Items listed in a dataset
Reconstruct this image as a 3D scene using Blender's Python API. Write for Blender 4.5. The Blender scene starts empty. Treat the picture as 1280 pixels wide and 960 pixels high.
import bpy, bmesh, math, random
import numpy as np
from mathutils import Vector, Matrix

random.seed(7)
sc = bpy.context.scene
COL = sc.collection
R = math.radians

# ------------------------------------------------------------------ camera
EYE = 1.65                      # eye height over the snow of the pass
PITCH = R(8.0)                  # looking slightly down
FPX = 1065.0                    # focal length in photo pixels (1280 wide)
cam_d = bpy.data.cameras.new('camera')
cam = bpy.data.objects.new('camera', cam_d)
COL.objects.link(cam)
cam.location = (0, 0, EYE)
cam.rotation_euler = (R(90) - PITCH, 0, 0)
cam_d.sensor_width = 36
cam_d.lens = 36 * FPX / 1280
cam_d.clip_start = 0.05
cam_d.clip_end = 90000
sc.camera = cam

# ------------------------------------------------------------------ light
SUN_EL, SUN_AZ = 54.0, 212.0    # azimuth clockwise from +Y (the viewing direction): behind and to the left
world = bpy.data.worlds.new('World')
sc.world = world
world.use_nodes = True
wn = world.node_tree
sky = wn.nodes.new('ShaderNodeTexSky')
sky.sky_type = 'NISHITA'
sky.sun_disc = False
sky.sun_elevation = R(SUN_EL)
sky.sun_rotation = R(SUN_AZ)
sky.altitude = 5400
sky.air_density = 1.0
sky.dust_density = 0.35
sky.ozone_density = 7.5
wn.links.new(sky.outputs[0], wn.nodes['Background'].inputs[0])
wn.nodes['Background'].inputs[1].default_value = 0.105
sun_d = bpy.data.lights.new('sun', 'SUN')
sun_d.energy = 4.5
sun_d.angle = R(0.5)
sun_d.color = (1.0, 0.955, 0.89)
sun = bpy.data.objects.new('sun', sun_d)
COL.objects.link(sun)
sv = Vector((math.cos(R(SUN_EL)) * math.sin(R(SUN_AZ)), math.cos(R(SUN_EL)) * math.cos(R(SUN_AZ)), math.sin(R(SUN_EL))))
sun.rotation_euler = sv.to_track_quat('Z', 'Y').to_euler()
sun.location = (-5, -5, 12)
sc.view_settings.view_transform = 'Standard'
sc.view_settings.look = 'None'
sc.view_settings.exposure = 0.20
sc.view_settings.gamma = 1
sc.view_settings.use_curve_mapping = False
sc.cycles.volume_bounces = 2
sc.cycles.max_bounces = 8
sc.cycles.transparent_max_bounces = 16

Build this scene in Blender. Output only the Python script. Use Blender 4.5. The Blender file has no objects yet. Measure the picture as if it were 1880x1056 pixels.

Direction
Starting at the first line of the material above, reproduce each line exactly up to and including the line with "sc.camera = cam".

Expected output
Reconstruct this image as a 3D scene using Blender's Python API. Write for Blender 4.5. The Blender scene starts empty. Treat the picture as 1280 pixels wide and 960 pixels high.
import bpy, bmesh, math, random
import numpy as np
from mathutils import Vector, Matrix

random.seed(7)
sc = bpy.context.scene
COL = sc.collection
R = math.radians

# ------------------------------------------------------------------ camera
EYE = 1.65                      # eye height over the snow of the pass
PITCH = R(8.0)                  # looking slightly down
FPX = 1065.0                    # focal length in photo pixels (1280 wide)
cam_d = bpy.data.cameras.new('camera')
cam = bpy.data.objects.new('camera', cam_d)
COL.objects.link(cam)
cam.location = (0, 0, EYE)
cam.rotation_euler = (R(90) - PITCH, 0, 0)
cam_d.sensor_width = 36
cam_d.lens = 36 * FPX / 1280
cam_d.clip_start = 0.05
cam_d.clip_end = 90000
sc.camera = cam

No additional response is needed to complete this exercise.